Wednesday, December 5, 2012

The Orifice

      In order to have a comedic text translate from one culture to another, certain changes must occur. Some audiences may accept the text in its original form, but for it to be popular among the masses, the comedy needs to be recognizable by the new culture.
The British The Office is a show that found massive popularity in Britain; its recognition caused it to get picked up in America, and eventually the US made its own version of The Office.
            This crossover is an important example of exportation and importation of a culturally specific text, in that the makers of the US' The Office were successfully able to take the same basic setting of The Office and add in culturally specific elements from the US and produce an extremely popular product.
            Although some audiences liked the British The Office before the switch over, much of the humor was inaccessible to US audiences. The British The Office had specific references to popular culture that would fly over US audiences' heads. More importantly, the humor itself was in a structure not normally found in the US. For one, much of the humor in The Office revolves around class structure, which is not as hot of a topic for Americans. In translating to the US, appropriate adaptations were made to make the show more accessible. All of the British popular culture references were replaced with American ones, and the episodes that based the struggle on class were replaced with issues of sex and race.

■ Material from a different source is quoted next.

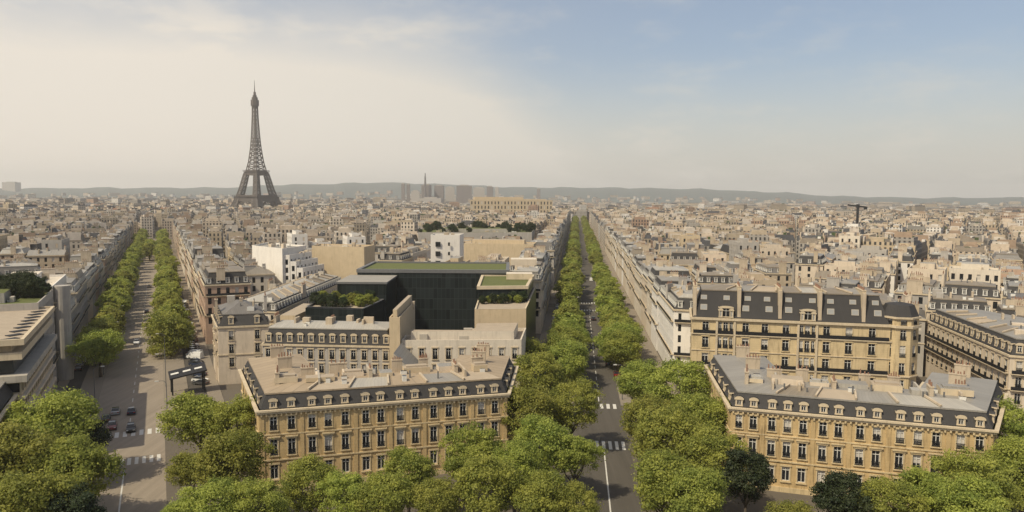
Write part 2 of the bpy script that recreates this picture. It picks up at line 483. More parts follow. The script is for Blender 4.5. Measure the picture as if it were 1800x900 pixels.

The ways in which the characters interact became different as well. In the US version, all the characters aside from Michael have a sense of unity that is not found in the British The Office.
            Although many changes occurred in order to translate the text, the show did not completely lose its "britishness." Before The Office, most of the characters in US sitcoms are made to be laughed with by the audiences, compared to the british sitcoms, which often produce characters that are made to be laughed at. This element from the British The Office was maintained to a large degree in its translation to the US. Both David and Michael are a source of much hilarity in their flaws as bosses and as people. As the US' The Office both kept elements of the British show as well as created new ones, evidence of globalization and cosmopolitanism exist together in this text.